- _The problem_
Begin at the line containing "Write part 3" in the entries below and end at the line containing "mb.build('roof_hook', IRON, church)"; transcribe that range exactly and nothing outside it.

# Data section start

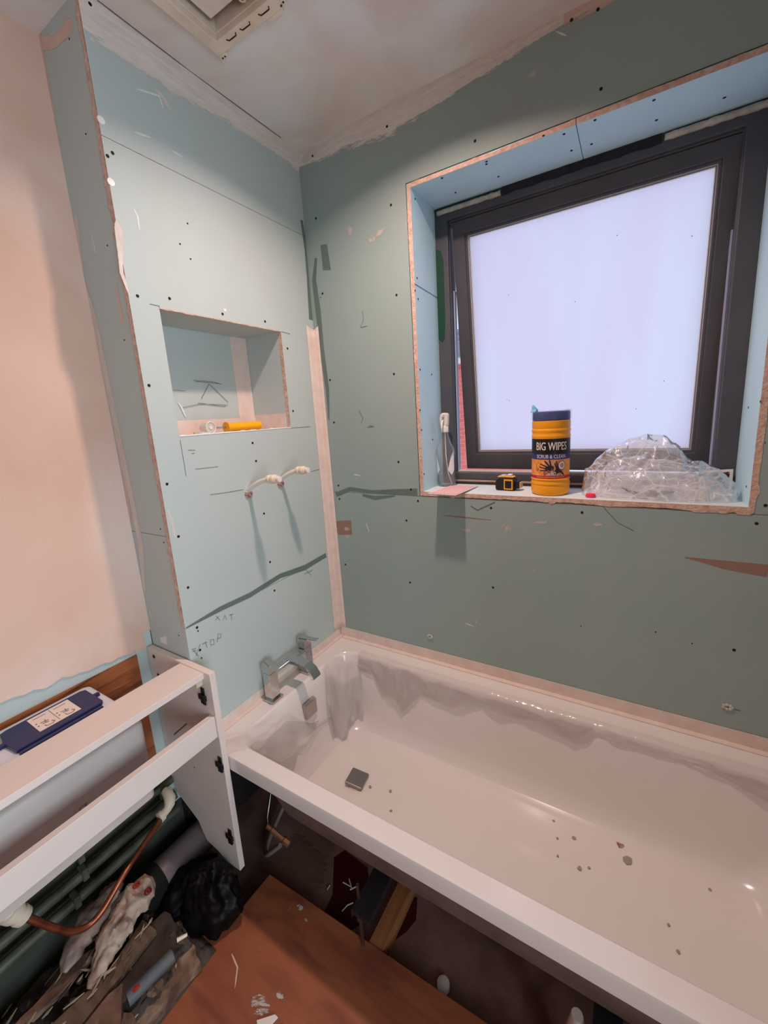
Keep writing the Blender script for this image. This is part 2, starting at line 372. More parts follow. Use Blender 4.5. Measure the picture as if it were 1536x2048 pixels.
# beige tape in the niche
MB().box(ND + .0002, ND + .0014, NY1 - .075, NY1 - .002, NZ0, NZ1).build('jointing_tape', M_TAPE, wl)
MB().box(ND + .0015, ND + .0026, NY0, NY1 - .001, NZ0, NZ0 + .048).build('jointing_tape', M_TAPE, wl)
MB().box(ND + .003, -.02, NY1 - .0013, NY1 - .0002, NZ0, NZ0 + .055).build('jointing_tape', M_TAPE, wl)
# pink wall, thinner green strip at its foot and plywood below
slab('x', -.200, -.23, -2.2, -.6975, .335, CZ).build('pink_plaster_coat', [M_PINK, M_PINK], wl)
slab('x', -.203, -.232, -2.2, -.70, .27, .335).build('plasterboard_strip', [M_BOARD, M_GYP], wl)
MB().box(-.34, -.232, -2.2, -.686, FZ, CZ).build('masonry', mat('bare_masonry', srgb(.30, .31, .27), .9, srgb(.22, .23, .20), 9, bump=.5, bscale=40), wl)
ply = MB().box(-.2315, -.196, -1.9, -.752, -.08, .278).build('plywood_backing', M_PLY, wl)
MB().box(-.2315, -.200, -.752, -.70, -.30, .335).build('plasterboard_strip', [M_BOARD], wl)
# ragged lower edge of the pink plaster
pts = [Vector((-.2, y, .333 - (0.045 * max(0, (y + 1.05) / .33) if y > -1.05 else 0))) for y in [-2.0 + .02 * k for k in range(65)]]
m = MB(); n = len(pts); vs = []
for p in pts:
    j = .008 * noise.noise(p * 30) + .004 * random.uniform(-1, 1)
    vs += [p + Vector((.0003, 0, .06)), p + Vector((.0016, 0, -.004 + j)), p + Vector((-.004, 0, -.006 + j))]
m.add(vs, [(3 * i + k, 3 * i + k + 1, 3 * i + k + 4, 3 * i + k + 3) for i in range(n - 1) for k in range(2)]).build('plaster_edge', M_PINK, wl, smooth=60)
# ragged gypsum edges
def ragged(parent, a, b, inward, nrm, w0, jit, name='gypsum_edge', off=.0012, mt=None, seed=0, thick=.004):
    """strip from a to b, straight on its a-b side, ragged on the side that lies 'inward'"""
    a = Vector(a); b = Vector(b); inward = Vector(inward); nrm = Vector(nrm); L_ = (b - a).length; n = int(L_ / .008)
    vs = []
    for i in range(n + 1):
        p = a.lerp(b, i / n); q = p * 14 + Vector((seed, seed, seed))
        w = w0 + jit * noise.noise(q) + .5 * jit * noise.noise(q * 5) + (jit * 1.2 if noise.noise(q * 2.1) > .38 else 0)
        h = off * (1 + .5 * noise.noise(q * 8))
        vs += [p + nrm * h, p + inward * max(w, .002) + nrm * h * .8, p + inward * max(w, .002) - nrm * thick]
    m = MB(); m.add(vs, [(3 * i + k, 3 * i + k + 1, 3 * i + k + 4, 3 * i + k + 3) for i in range(n) for k in range(2)])
    return m.build(name, mt or M_GYP, parent)
ragged(wl, (0, -.7, .386), (0, -.7, CZ - .03), (-1, 0, 0), (0, -1, 0), .013, .005, seed=3, off=.0015)
ragged(wl, (-.0005, NY1, NZ0), (-.0005, NY1, NZ1), (-1, 0, 0), (0, -1, 0), .013, .002, seed=5, off=.0012)
ragged(wl, (0, NY0, NZ0), (0, NY1, NZ0), (0, 0, 1), (1, 0, 0), .003, .0015, seed=6, off=.0012, mt=M_SCREWW)
ragged(wl, (0, NY0, NZ1), (0, NY1, NZ1), (0, 0, -1), (1, 0, 0), .0025, .0012, seed=8, off=.0008)

# ---- window wall
WX0, WX1, WZ0, WZ1 = .437, 1.372, .668, 1.686     # opening
IX0, IX1, IZ0, IZ1 = .450, 1.360, .681, 1.673     # inside the reveal boards
FY = .185                                          # inner face of the window frame
wb = struct('wall_back')
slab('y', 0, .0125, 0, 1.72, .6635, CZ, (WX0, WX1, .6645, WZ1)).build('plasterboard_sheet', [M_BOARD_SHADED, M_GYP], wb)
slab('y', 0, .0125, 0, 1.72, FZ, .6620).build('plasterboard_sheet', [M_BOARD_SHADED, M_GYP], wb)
slab('y', .02, .30, -.34, 1.78, FZ, CZ + .1, (WX0, WX1, WZ0, WZ1)).build('masonry', [MATS['bare_masonry'], MATS['bare_masonry']], wb)
JX = on(1149, 235, 'z', IZ1).x
MB().box(WX0, IX0, -.0005, FY, WZ0, WZ1).build('reveal_board', [M_BLUE], wb)
MB().box(IX1, WX1, -.0005, FY, WZ0, WZ1).build('reveal_board', [M_BLUE], wb)
MB().box(IX0, JX - .001, -.0005, FY, IZ1, WZ1).build('reveal_board', [M_BLUE], wb)
MB().box(JX + .001, IX1, -.0005, FY, IZ1, WZ1).build('reveal_board', [M_BLUE], wb)
MB().box(IX0, IX1, -.0005, FY + .004, WZ0, IZ0).build('sill_board', [mat('dusty_sill_board', srgb(.80, .86, .87), .8, srgb(.86, .87, .86), 5)], wb)
ragged(wb, (IX0, 0, WZ0), (IX0, 0, WZ1), (-1, 0, 0), YN, .013, .003, seed=11)
ragged(wb, (IX1, 0, WZ0), (IX1, 0, WZ1), (1, 0, 0), YN, .014, .003, seed=12)
ragged(wb, (WX0, 0, IZ1), (JX - .001, 0, IZ1), (0, 0, 1), YN, .012, .003, seed=13)
ragged(wb, (JX + .001, 0, IZ1), (WX1, 0, IZ1), (0, 0, 1), YN, .013, .003, seed=14)
ragged(wb, (WX0, -.0005, IZ0), (WX1, -.0005, IZ0), (0, 0, -1), YN, .015, .004, seed=15)
line(wb, [(WX0 - .002, -.0013, WZ0 - .003), (WX0 - .0025, -.0013, WZ1 + .002), (WX1, -.0013, WZ1 + .002)], .0009, 'board_gap', M_SCREW)
line(wb, [(IX0 + .0005, .0, on(828, 567, 'x', IX0).z), (IX0 + .0005, FY, on(868, 592, 'x', IX0).z)], .0007, 'board_gap', M_SCREW)
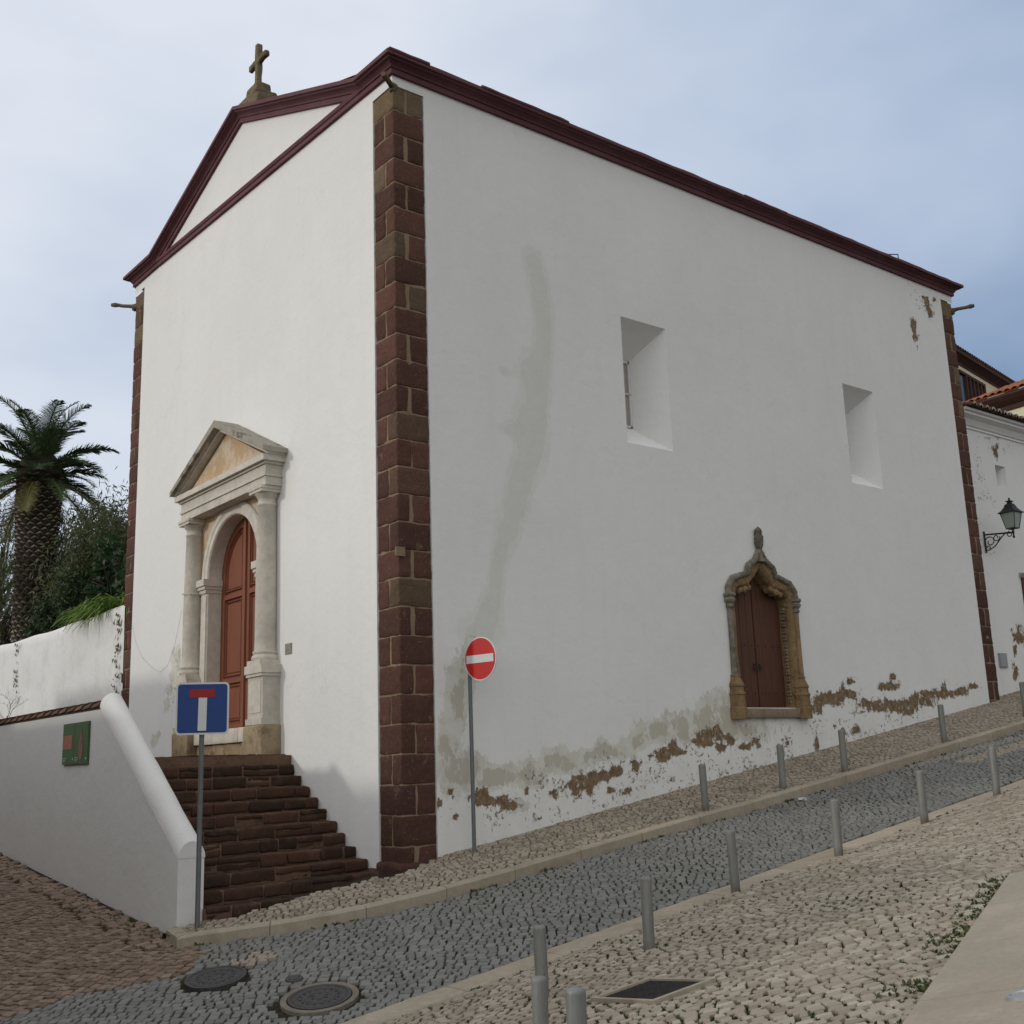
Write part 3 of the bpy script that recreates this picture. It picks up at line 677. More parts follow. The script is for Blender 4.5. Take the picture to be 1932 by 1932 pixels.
# roof
mb = MB()
for k in range(36):
    x0 = .15 + k * (L - .2) / 36; x1 = x0 + (L - .2) / 36 * .62
    z = .66
    mb.strip([[(x0, -.2, 10.56), (x0 + .06, -.2, 10.60), (x1 - .06, -.2, 10.60), (x1, -.2, 10.56)], [(x0, 5.3, 12.3), (x0 + .06, 5.3, 12.34), (x1 - .06, 5.3, 12.34), (x1, 5.3, 12.3)]], random.random())
mb.add([(.05, -.19, 10.555), (L + .1, -.19, 10.555), (L + .1, 5.3, 12.29), (.05, 5.3, 12.29)], [(0, 1, 2, 3)]); mb.add([(.05, W + .2, 10.8), (L + .1, W + .2, 10.8), (L + .1, 5.3, 12.29), (.05, 5.3, 12.29)], [(3, 2, 1, 0)])
mb.build('roof', TILE, church)
# cement chips along the eave edge
mb = MB()
for x0, x1 in ((.0, .55), (1.55, 3.4), (7.9, 9.2)):
    mb = MB(); mb.rough(x0 - .19 if x0 == 0 else x0, x1, -.235, -.05, 10.575, 10.625, .5, .012, .008, .2)
    mb.build('eave_cap', MAROON, church)
mb = MB(); mb.tube([on(1675, 480, 1, -.1), on(1694, 480, 1, -.1), on(1695, 488, 1, -.1)], .012, 6); mb.build('roof_hook', IRON, church)

# quoins
def quoin(name, cx, cy, wx, wy, z0, z1, sx, sy, n, seed, tan_top=0):
    """corner (cx,cy); blocks extend sx*wx in x and sy*wy in y"""
    q = MB(); random.seed(seed); h = (z1 - z0) / n; e = .014
    def blk(a0, a1, b0, b1, za, zb, tn):
        X = sorted((cx + sx * a0, cx + sx * a1)); Y = sorted((cy + sy * b0, cy + sy * b1))
        q.rough(X[0], X[1], Y[0], Y[1], za, zb, tn, .020, .012, .08, 6.5, random.uniform(0, 50))
    for i in range(n):
        hh = random.uniform(-.02, .02) * (0 < i < n - 1)
        za = z0 + i * h + .006; zb = z0 + (i + 1) * h - .006
        fr = i / n
        def tone():
            if tan_top and fr > 1 - tan_top and random.random() < (.36 if fr < .95 else 1): return random.uniform(.72, .97)
            if random.random() < .06: return random.uniform(.64, .75)
            return random.uniform(0.05, .6) if fr > .12 else random.uniform(0, .3)
        d = .26
        if i % 2 == 0:   # stretcher along y
            blk(e, wx * random.uniform(.36, .46), e, wy, za, zb, tone()); blk(wx * .48, wx, e, d, za, zb, tone())
        else:
            s_ = random.uniform(.42, .52)
            blk(e, wx, e, wy * s_, za, zb, tone()); blk(e, d, wy * (s_ + .04), wy, za, zb, tone())
    q.build(name, REDST, church)
    m2 = MB(); X = sorted((cx + sx * .025, cx + sx * wx)); Y = sorted((cy + sy * .025, cy + sy * wy))
    m2.rough(X[0], X[1], Y[0], Y[1], z0, z1, .5, .01, .012, .12, 6, seed); m2.build('quoin_mortar', MORTAR, church)
quoin('quoin', 0, 0, QR - .01, QR - .01, -1.42, 10.17, 1, 1, 29, 4, .27)
quoin('quoin', 0, W + .02, .5, .56, -.2, 10.52, 1, -1, 27, 11, .18)
quoin('quoin', L, 0, .48, .5, .2, 10.2, -1, 1, 25, 19, .32)
random.seed(99)
mb = MB(); mb.rough(-.10, .50, -.06, .55, -1.62, -1.22, .1, .07, .05, .08, 4, 2); mb.rough(-.12, .2, .42, .75, -1.6, -1.3, .2, .06, .04, .08, 4, 9); mb.build('foundation_stone', REDST, church)
mb = MB(); c = Vector(on(750, 1040, 1, 0.0)); mb.obox((.03, -.004, c.z), (.075, 0, 0), (0, .012, 0), (0, 0, .065)); mb.build('iron_plate', MORTAR, church)

# rain spouts
def spout(p, d, ln, r, seed):
    mb = MB(); p = Vector(p); d = Vector(d).normalized(); pts = []; rad = []
    for i in range(11):
        t = i / 10; nv = noise.noise_vector(Vector((seed, t * 4, 0)))
        pts.append(p + d * (ln * t - .18) + nv * .02 + Vector((0, 0, .03 * t))); rad.append(r * (1.7 - 1.2 * min(1, t * 2.3) + .5 * t * (t < .9) * 0 + (.18 if .82 < t < .95 else 0)))
    mb.tube(pts, rad, 10); b = pts[3]; mb.tube([b + Vector((0, 0, -.02)), b + Vector((0, 0, -.10)) + d * .04], [r * .9, r * .5], 8)
    mb.build('rain_spout', CROSSST, church)
spout((.05, .05, 10.16), (-1, -.66, -.12), .56, .085, 1)
spout((.05, W - .05, 10.28), (-1, 1, .12), .80, .078, 5)
spout((L - .05, .05, 10.02), (1, -1, .14), .74, .080, 8)

# cross
mb = MB()
mb.rough(.02, .6, 4.72, 5.90, 12.22, 12.58, .4, .04, .03, .12); mb.rough(.08, .55, 4.90, 5.72, 12.52, 12.78, .4, .05, .03, .12); mb.rough(.16, .46, 5.02, 5.52, 12.78, 13.0, .6, .04, .02, .1)
mb.build('cross_pedestal', CROSSST, church)
mb = MB(); mb.rough(.25, .37, 5.21, 5.34, 12.9, 13.95, .6, .03, .015, .08); mb.rough(.26, .36, 4.90, 5.64, 13.51, 13.64, .4, .035, .015, .08)
mb.build('stone_cross', CROSSST, church)

# windows in the side wall: splayed reveal, white sash
for (a, b, c, d) in WIN:
    mb = MB(); ix0, ix1, iz0, iz1, dp = a + .36, b - .38, c + .50, d - .52, .6
    O = [(a, 0, c), (b, 0, c), (b, 0, d), (a, 0, d)]; I = [(ix0, dp, iz0), (ix1, dp, iz0), (ix1, dp, iz1), (ix0, dp, iz1)]
    mb.add(O + I, [(0, 1, 5, 4), (1, 2, 6, 5), (2, 3, 7, 6), (3, 0, 4, 7)])
    wo_ = mb.build('window', PLAIN, church)
    mb = MB(); t_ = .035
    for x0, x1, z0, z1 in ((ix0, ix1, iz0, iz0 + t_), (ix0, ix1, iz1 - t_, iz1), (ix0, ix0 + t_, iz0, iz1), (ix1 - t_, ix1, iz0, iz1), (ix0, ix1, (iz0 + iz1) / 2 - .012, (iz0 + iz1) / 2 + .012)):
        mb.box(x0, x1, dp - .03, dp + .02, z0, z1)
    mb.build('window_frame', WHITEP, wo_)
    mb = MB(); mb.box(ix0, ix1, dp + .003, dp + .012, iz0, iz1); mb.build('pane', mat_plain('window_pane', (.34, .30, .26), .3, 0, .5), wo_)

# ---- ogee side doorway
niche = None
mb = MB()
def resamp(P, n=90):
    d = [0]
    for a, b in zip(P[:-1], P[1:]): d.append(d[-1] + math.dist(a, b))
    T = lin(0, d[-1], n); return np.stack([np.interp(T, d, [p[0] for p in P]), np.interp(T, d, [p[1] for p in P])], -1)
def mapat(P, idx_to):   # matching parameter by vertex index
    T = lin(0, len(P) - 1, 129); return np.stack([np.interp(T, range(len(P)), [p[0] for p in P]), np.interp(T, range(len(P)), [p[1] for p in P])], -1)
A_ = mapat(n_in, 0); B_ = mapat(n_out, 0); rows = []
for (a, b), k in zip(zip(A_, B_), range(len(A_))):
    r_ = []
    for w_, y_ in ((0, .26), (0, .2), (0, .14), (0, .08), (.0, .02), (.12, -.035), (.35, -.055), (.55, -.04), (.75, -.055), (.92, -.045), (1.0, -.005), (1.0, .03)):
        p = a * (1 - w_) + b * w_; nv = noise.noise(Vector((p[0] * 14, p[1] * 14, w_ * 3 + y_ * 9))) * .03
        r_.append((NC + p[0] + (nv * (1 if p[0] > 0 else -1) if .01 < y_ < .25 else 0), y_ + nv * (y_ < .01), p[1]))
    rows.append(r_)
mb.strip(rows, .35, True)
# cusps hanging inside the arch
for sx in (-1, 1):
    for (px_, pz_, r1) in ((.44, 2.91, .07), (.58, 2.87, .06), (.31, 2.95, .06), (.37, 2.93, .055), (.51, 2.90, .055)):
        for k in range(3):
            mb.lathe((NC + sx * (px_ + random.uniform(-.02, .02)), .02 + k * .05, pz_ - .02), [(0, -r1), (r1 * .7, -r1 * .7), (r1, 0), (r1 * .7, r1 * .7), (0, r1)], 10, .4)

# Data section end

- _Exercise response_
Write part 3 of the bpy script that recreates this picture. It picks up at line 677. More parts follow. The script is for Blender 4.5. Take the picture to be 1932 by 1932 pixels.
# roof
mb = MB()
for k in range(36):
    x0 = .15 + k * (L - .2) / 36; x1 = x0 + (L - .2) / 36 * .62
    z = .66
    mb.strip([[(x0, -.2, 10.56), (x0 + .06, -.2, 10.60), (x1 - .06, -.2, 10.60), (x1, -.2, 10.56)], [(x0, 5.3, 12.3), (x0 + .06, 5.3, 12.34), (x1 - .06, 5.3, 12.34), (x1, 5.3, 12.3)]], random.random())
mb.add([(.05, -.19, 10.555), (L + .1, -.19, 10.555), (L + .1, 5.3, 12.29), (.05, 5.3, 12.29)], [(0, 1, 2, 3)]); mb.add([(.05, W + .2, 10.8), (L + .1, W + .2, 10.8), (L + .1, 5.3, 12.29), (.05, 5.3, 12.29)], [(3, 2, 1, 0)])
mb.build('roof', TILE, church)
# cement chips along the eave edge
mb = MB()
for x0, x1 in ((.0, .55), (1.55, 3.4), (7.9, 9.2)):
    mb = MB(); mb.rough(x0 - .19 if x0 == 0 else x0, x1, -.235, -.05, 10.575, 10.625, .5, .012, .008, .2)
    mb.build('eave_cap', MAROON, church)
mb = MB(); mb.tube([on(1675, 480, 1, -.1), on(1694, 480, 1, -.1), on(1695, 488, 1, -.1)], .012, 6); mb.build('roof_hook', IRON, church)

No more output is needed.